TO BE DONE: Print the listing from its top line through the line containing "m.box(-.1,1.0,-.4,.4,2.93,2.98); m.build('basket', steel_dk, t)", nothing more, and leave out the pictures.

RECORDED DATA:
▼▼▼

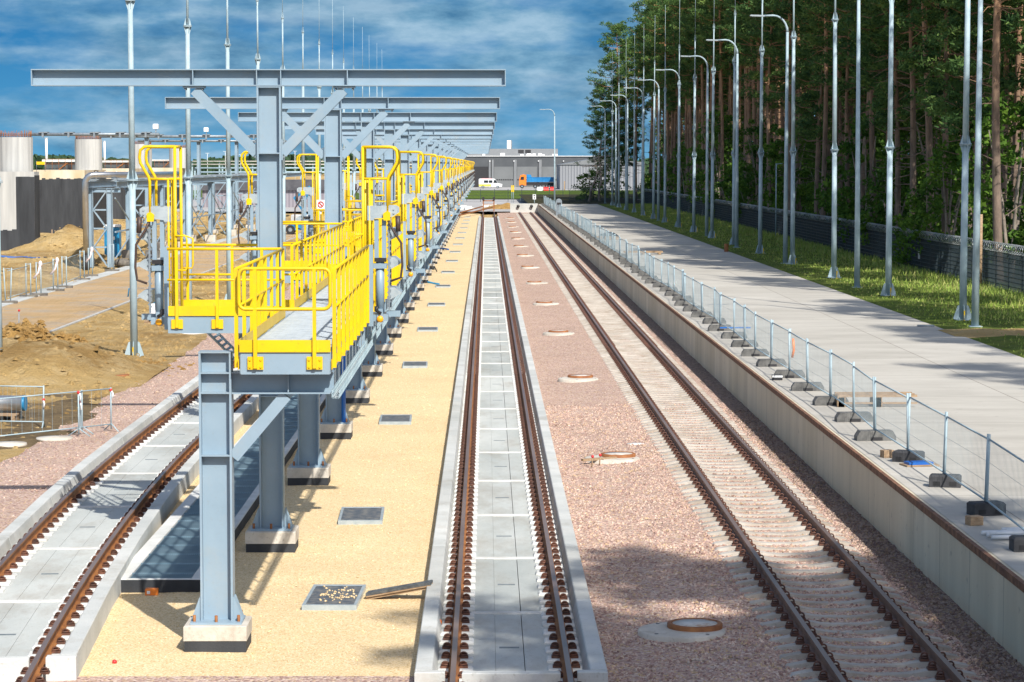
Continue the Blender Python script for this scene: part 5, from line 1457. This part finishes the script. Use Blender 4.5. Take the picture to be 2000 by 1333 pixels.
for a in (-.95, .95):
    for b in (-.9, .9):
        q = MB(); q.tube([(a,b-.16,.45),(a,b+.16,.45)], .45, 16); q.mi = 1; q.tube([(a,b-.17,.45),(a,b+.17,.45)], .2, 12); q.build('wheel', [rubber, steel_dk], t)
m = MB(); m.bbox(-.9,1.2,-.7,.7,1.05,1.9,.1); m.build('turret', M('pale_grey_cover', (.4,.42,.43), (.5,.52,.53), 2, .5), t)
m = MB(); m.beam((.6,0,1.7),(-.6,0,3.6),.28,.3,up=(0,1,0)); m.beam((-.6,.25,3.5),(.9,.25,4.6),.24,.26,up=(0,1,0)); m.beam((.9,.1,4.6),(.5,.1,3.4),.2,.2,up=(0,1,0)); m.build('boom', blue_l, t)
m = MB(); 
for zz in (3.0,3.5,4.0): m.tube([(-.1,-.4,zz),(1.0,-.4,zz),(1.0,.4,zz),(-.1,.4,zz)], .025, 5, closed=True)
m.box(-.1,1.0,-.4,.4,2.93,2.98); m.build('basket', steel_dk, t)

# corrugated shed and pale tank-farm pipework farther off
def corr(name, c1, c2, sx):
    m, nt, b = nodes(name); b.inputs['Roughness'].default_value = .5
    wv = nt.nodes.new('ShaderNodeTexWave'); wv.bands_direction = 'X'; wv.inputs['Scale'].default_value = sx
    nt.links.new(pos(nt), wv.inputs['Vector']); col = ramp(nt, wv.outputs['Fac'], [(.2, c1), (.8, c2)]); nt.links.new(col, b.inputs['Base Color'])
    bump(nt, b, wv.outputs['Fac'], .6, .08); return m
shed_m = corr('corrugated_lilac', (0.22,0.20,0.23), (0.29,0.27,0.30), .55)
t = thing('long_shed', 'long lilac-grey corrugated shed with a dark roof band behind the rack', 'shed', (0, D(384), 0)); x0, x1 = gx(395, 384), gx(640, 384)
m = MB(); m.box(x0, x1, 0, 12, -.5, H0-(372-VY)*384/F); m.build('wall', shed_m, t); zr = H0-(372-VY)*384/F
m = MB(); m.box(x0-.3, x1+.3, -.5, 12.3, zr+.003, H0-(352-VY)*384/F); m.build('roof_band', M('dark_cladding', (.06,.06,.07), (.1,.1,.11), 1, .5), t)
for k, (v, d, u0, u1, th, lab) in enumerate(((316, 560, 375, 905, .22, 'highest pale pipeline before the far treeline'), (322, 520, 375, 905, .2, 'second pale pipeline, above the shed'), (329, 480, 380, 800, .28, 'third pale pipeline, just above the shed roof'), (337, 450, 385, 760, .25, 'lowest pale pipeline behind the rack'))):
    z = H0 - (v-VY)*d/F; x0, x1 = gx(u0, d), gx(u1, d); t = thing('pipeline', lab, 'pipeline', (0, D(d), z), 0, 'pale pipelines of the far tank farm')
    m = MB(); m.tube([(x0,0,0),(x1,0,0)], th/2, 8); m.tube([(x0,.9,.1),(x1,.9,.1)], th/3, 8); m.build('pipe', conc_warm if k < 2 else galv, t)
    m = MB(); n = int((x1-x0)/6)
    for i in range(n+1): xx = x0+(x1-x0)*i/n; m.box(xx-.15, xx+.15, .3, .6, -z-.3, -th*.6)
    m.build('supports', galv, t)
for k, u in enumerate((405, 440, 470, 576, 690, 720)):
    m = MB(); z = H0 + (321-(300, 297, 303, 296, 300, 304)[k])*600/F; m.tube([(0,0,0),(0,0,z)], .05, 6); m.box(-.45,.45,-.1,.1,z,z+.08)
    tag(m.build('light_pole', white_p, None, (gx(u, 600), D(600), 0)), ordn(k).replace('nearest', 'first') + ' thin white light pole on the left horizon, counted from the left', 'light pole', 'light poles of the far tank farm')

# ------------------------------------------------------------------ far end
clad = M('grey_cladding', (0.065,0.072,0.08), (0.085,0.092,0.10), .3, .5); clad2 = M('pale_cladding', (0.17,0.18,0.19), (0.20,0.21,0.22), .3, .5); doorm = M('door_grey', (0.14,0.15,0.155), (0.165,0.175,0.18), .4, .5)
dB = 700; yB = D(dB); X = lambda u: gx(u, dB); Zv = lambda v: H0 - (v-VY)*dB/F
t = thing('warehouse', 'long dark grey warehouse with roller doors at the far end', 'warehouse', (0, yB, 0))
zt = Zv(306); x0, x1 = X(760), X(1230)
m = MB(); m.box(x0, x1, 0, 60, -.3, zt); m.build('wall', clad, t)
m = MB(); m.box(x0-.1, x1+.1, -.35, 60.2, zt+.003, zt+.16); m.build('roof_edge', white_p, t)
m = MB(); m.box(X(890), X(1095), 25, 58, zt+.254, Zv(290)); m.build('upper_storey', clad2, t)
ds = ((918, 954, 1), (965, 1003, 0), (1010, 1049, 0), (1059, 1096, 0))
for a, b, op in ds:
    m = MB(); m.mi = 1 if op else 0; m.box(X(a), X(b), -.05, -.003, 0, Zv(326))  # open bay is a black panel standing in for the unlit interior
    m.mi = 1
    if not op:
        for i in range(9): q = X(a) + (X(b)-X(a))*(i+.5)/9; m.box(q-.22, q+.22, -.07, -.052, 1.9, 2.25)
    m.build('roller_door_bay', [doorm, black], t)
    m = MB(); m.box(X(a)-.9, X(a)-.1, -.35, -.003, -.1, zt-.9) if not op else m.box(X(b)+.1, X(b)+.9, -.35, -.003, -.1, zt-.9); m.build('pilaster', clad2, t)
m = MB()
for u in (957, 1004, 1052, 1101): m.bbox(X(u)-.14, X(u)+.14, -.4, -.003, Zv(316), Zv(314), .05)
m.build('wall_lamps', white_p, t)
m = MB(); m.box(X(992), X(1000), 26, 29, Zv(290), Zv(273)); m.mi = 1; m.box(X(1000)+.01, X(1002), 26.1, 28.9, Zv(290), Zv(273)-.01); m.build('roof_stack', [white_p, clad2], t)
m = MB(); r = random.Random(14)
for u in (945, 982, 1020, 1034, 1044, 1056, 1062, 1085): q = r.uniform(.3,.8); m.bbox(X(u)-q, X(u)+q, 4, 5.5, zt+.255, zt+.4+r.uniform(.1,.6), .1)
m.mi = 1
for u in (1013, 1027): m.box(X(u), X(u)+1.6, 8, 11, zt+.9, zt+1.9)
m.build('roof_plant', [white_p, black], t)
dS = 640; X2 = lambda u: gx(u, dS)
t = thing('corrugated_shed', 'lighter grey corrugated shed with a shallow roof beside the forest', 'shed', (0, D(dS), 0))
cg = corr('corrugated_grey', (0.17,0.18,0.20), (0.26,0.27,0.29), .42)
m = MB(); m.box(X2(1094), X2(1260), 0, 30, -.3, H0+1*dS/F-.3); m.build('wall', cg, t)
m = MB(); m.prism([(X2(1094)-.2, H0-.15), (X2(1260), H0-.15), (X2(1260), H0+.5), (X2(1160), H0+1.4)], lambda a, b, q: (a, q, b), -.3, 30.3); m.build('roof', clad2, t)
# delivery van
van_w = M('van_white', (0.72,0.73,0.74), (0.8,0.81,0.82), 1, .3)
t = thing('delivery_van', 'white van with a yellow side stripe parked before the warehouse', 'van', (gx(958, 668), D(668), 0))
m = MB(); m.prism([(-3.1,.45),(3.1,.45),(3.15,1.15),(2.05,1.35),(1.35,2.35),(1.0,2.6),(-2.9,2.6),(-3.1,2.4)], lambda a, b, q: (a, q, b), -.98, .98); m.build('body', van_w, t)
m = MB(); m.prism([(1.95,1.42),(1.40,2.22),(.95,2.22),(.75,1.42)], lambda a, b, q: (a, q, b), -.992, -.983); m.box(-.45,.55,-.992,-.983,1.45,2.15); m.box(-1.75,-.6,-.992,-.983,1.45,2.15); m.build('windows', glass_dk, t)
m = MB(); m.box(-3.08,.2,-.995,-.984,.55,1.1); m.build('side_stripe', M('stripe_yellow', (.55,.5,.05), (.62,.56,.08), 2, .5), t)
m = MB(); m.box(-2.4,.4,-.6,.6,2.605,2.68); m.build('roof_rack', red_p, t)
for xx in (-2.0, 1.95):
    for yy in (-.9, .9): m = MB(); m.tube([(xx,yy-.12,.38),(xx,yy+.12,.38)], .38, 14); m.mi = 1; m.tube([(xx,yy-.13,.38),(xx,yy+.13,.38)], .2, 10); m.build('wheel', [rubber, galv_lt], t)
m = MB(); m.box(3.1,3.2,-.95,.95,.4,.65); m.build('bumper', black, t)
m = MB(); [m.bbox(3.02,3.14,s*.7-.15,s*.7+.15,.85,1.08,.02) for s in (-1, 1)]; m.build('headlights', glass_dk, t)
# dump truck
t = thing('dump_truck', 'dump truck with orange cab and blue tipper body by the warehouse', 'truck', (gx(1047, 668), D(668), 0))
cabx = -4.4
m = MB(); m.prism([(-4.5,.8),(-2.6,.8),(-2.6,3.55),(-3.3,3.7),(-4.2,3.5),(-4.5,2.2)], lambda a, b, q: (a, q, b), -1.2, 1.2); m.build('cab', orange_p, t)
m = MB(); m.prism([(-4.2,2.25),(-3.2,2.25),(-3.2,3.1),(-4.0,3.1)], lambda a, b, q: (a, q, b), -1.212, -1.203); m.prism([(-4.515,2.3),(-4.50,2.3),(-4.23,3.35),(-4.25,3.35)], lambda a, b, q: (a, q, b), -1.0, 1.0); m.build('windows', glass_dk, t)
m = MB(); m.prism([(-2.4,1.7),(5.0,1.7),(5.2,2.9),(-1.1,2.95),(-1.4,3.65),(-2.5,3.7)], lambda a, b, q: (a, q, b), -1.22, 1.22)
for i in range(9): m.beam((-2.0+.75*i,-1.27,1.75),(-1.8+.75*i,-1.27,2.9),.14,.1,up=(0,1,0))
m.box(-2.4,5.15,-1.32,-1.22,2.85,3.0); m.build('tipper_body', M('tipper_blue', (.012,.17,.42), (.02,.23,.52), 1, .4), t)
m = MB(); m.box(-4.4,5.0,-.9,.9,.75,1.6); m.build('chassis', black, t)
for xx in (-3.7,-.2,1.2,2.9,4.2):
    for yy in (-1.05, 1.05): m = MB(); m.tube([(xx,yy-.16,.52),(xx,yy+.16,.52)], .52, 14); m.mi = 1; m.tube([(xx,yy-.17,.52),(xx,yy+.17,.52)], .25, 10); m.build('wheel', [rubber, steel_dk], t)
# barriers and posts before the yard
for k, (u0, u1, c, lab) in enumerate(((1050, 1060, white_p, 'white plastic road barrier left of the red ones'), (1062, 1072, red_p, 'left red plastic road barrier behind the lone lamp post'), (1075, 1084, red_p, 'right red plastic road barrier behind the lone lamp post'))):
    m = MB(); x0, x1 = gx(u0, 612), gx(u1, 612); m.prism([(-.3,0),(.3,0),(.3,.2),(.12,.55),(.1,.95),(-.1,.95),(-.12,.55),(-.3,.2)], lambda a, b, q: (q, a, b), x0, x1); tag(m.build('road_barrier', c, None, (0, D(612), -.05)), lab, 'barrier')
t = thing('marker_posts', 'pair of yellow marker boards on posts behind the buffer stop', 'marker', (gx(1001.5, 430), D(430), -.18))
for dx in (-.14, .14):
    m = MB(); m.tube([(dx,0,0),(dx,0,2.6)], .04, 6); m.build('post', galv, t); m = MB(); m.box(dx-.1,dx+.1,-.06,-.041,1.85,3.0); m.build('board', yellow, t)
m = MB(); m.lathe([(.12,0),(.12,1.6),(.0001,1.65)], 10); bme = m.mesh('bollard', yellow)
tag(put('bollard', bme, None, (gx(920, 650), D(650), 0)), 'yellow bollard left of the white van', 'bollard')
m = MB(); m.lathe([(.15,0),(.15,2.2),(.0001,2.25)], 10); tag(m.build('timber_post', wood, None, (gx(1103, 620), D(620), 0)), 'pale timber post in front of the corrugated shed', 'post')
# light mesh fence across the far lawn
t = thing('far_mesh_fence', 'thin grey mesh fence crossing in front of the far lawn', 'fence', (0, D(440), -.18))
x0, x1 = gx(885, 440), gx(1100, 440); m = MB()
for i in range(9): xx = x0+(x1-x0)*i/8; m.box(xx-.04, xx+.04, -.04, .04, 0, 2.3)
m.build('posts', fence_m, t); m = MB()
for z in (.1,.6,1.1,1.6,2.1): m.box(x0, x1, -.012, .012, z, z+.03)
m.build('wires', fence_m, t)
# dug ground and blocks at the track end
for k, (u, v, q, lab) in enumerate(((955, 404, 1.6, 'white concrete blocks piled at the end of the centre track'), (1030, 392, 1.3, 'pale crate behind the stop wall'), (912, 409, .9, 'white bag lying by the far gantry end'))):
    m = MB(); r = random.Random(k)
    for i in range(4): a, b = r.uniform(-q, q)*.7, r.uniform(-.6,.6); m.bbox(a-.5, a+.5, b-.3, b+.3, 0, r.uniform(.3,.75), .04)
    tag(m.build(('concrete_blocks','crate','white_bag')[k], conc_white, None, (*gp(u, v, -.1), -.2)), lab, ('blocks','crate','bag')[k])
m = MB(); m.grid(frange(-4, 5, .5), frange(-4, 4, .5), lambda x, y: .9*math.exp(-((x/2.6)**2+(y/2)**2))*(1+.4*fn(x, y, .8)) - .1)
tag(m.build('dirt_mound', pile_m, None, (gx(985, 372), D(372), -.18)), 'low tan dirt mound beside the concrete stop wall', 'mound')
t = thing('signal_board', 'small black and white signal board behind the stop wall', 'sign', (gx(1044, 366), D(366), .3)); m = MB(); m.tube([(0,.03,-.4),(0,.03,1.3)], .035, 6); m.build('post', galv, t)
m = MB(); m.box(-.24,.24,0,.02,1.0,1.75); m.build('board', white_p, t); m = MB(); m.box(-.12,.12,-.012,-.002,1.5,1.65); m.box(-.05,.05,-.012,-.002,1.1,1.4); m.build('symbol', black, t)
# far wooded horizon
g = random.Random(99); m = MB()
for i in range(2600):
    x = g.uniform(-620, 250); d = g.uniform(1500, 1750); h = 9 + 5*MN.noise(V((x*.012, 3, 0))) + g.uniform(-1.5, 1.5) + (4 if -90 < x < 10 else 0)
    s = g.uniform(2.5, 5)
    for q in range(3):
        a = g.uniform(0, 3.14); z = h*(.25+.3*q)
        m.add([(x-s*math.cos(a), d-s*math.sin(a), z-2), (x+s*math.cos(a), d+s*math.sin(a), z-2), (x+s*.6*math.cos(a), d, z+2.4), (x-s*.6*math.cos(a), d, z+1.8)], [(0,1,2,3)])
tag(m.build('distant_wood', leafmat('far_leaves', (0.03,0.07,0.045), (0.04,0.09,0.05), (0.06,0.11,0.055))), 'dark far-off wood along the left horizon', 'wood', kind='stuff')

def pk6(g):
    x = -14.9 + g.gauss(0, 1.9); y = D(83) + g.gauss(0, 2.0)
    lx, ly = x + 14.9, y - D(83)
    z = pz(lx, ly, 2.4, 2.6, 1.55, 3) + .14*abs(fn(lx, ly, 3.3, 1)) + .08*fn(lx, ly, 6, 1) + .8*math.exp(-((lx+3)**2/2.6+(ly-.6)**2/4)) - .36
    return (x, y, max(z, -.36) - .02)
scatter('pile_clods', pile_m, 4200, pk6, .03, .15, 'clods lying over the big yellow sand heap', 6)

▲▲▲

THE RESPONSE:
Continue the Blender Python script for this scene: part 5, from line 1457. This part finishes the script. Use Blender 4.5. Take the picture to be 2000 by 1333 pixels.
for a in (-.95, .95):
    for b in (-.9, .9):
        q = MB(); q.tube([(a,b-.16,.45),(a,b+.16,.45)], .45, 16); q.mi = 1; q.tube([(a,b-.17,.45),(a,b+.17,.45)], .2, 12); q.build('wheel', [rubber, steel_dk], t)
m = MB(); m.bbox(-.9,1.2,-.7,.7,1.05,1.9,.1); m.build('turret', M('pale_grey_cover', (.4,.42,.43), (.5,.52,.53), 2, .5), t)
m = MB(); m.beam((.6,0,1.7),(-.6,0,3.6),.28,.3,up=(0,1,0)); m.beam((-.6,.25,3.5),(.9,.25,4.6),.24,.26,up=(0,1,0)); m.beam((.9,.1,4.6),(.5,.1,3.4),.2,.2,up=(0,1,0)); m.build('boom', blue_l, t)
m = MB(); 
for zz in (3.0,3.5,4.0): m.tube([(-.1,-.4,zz),(1.0,-.4,zz),(1.0,.4,zz),(-.1,.4,zz)], .025, 5, closed=True)
m.box(-.1,1.0,-.4,.4,2.93,2.98); m.build('basket', steel_dk, t)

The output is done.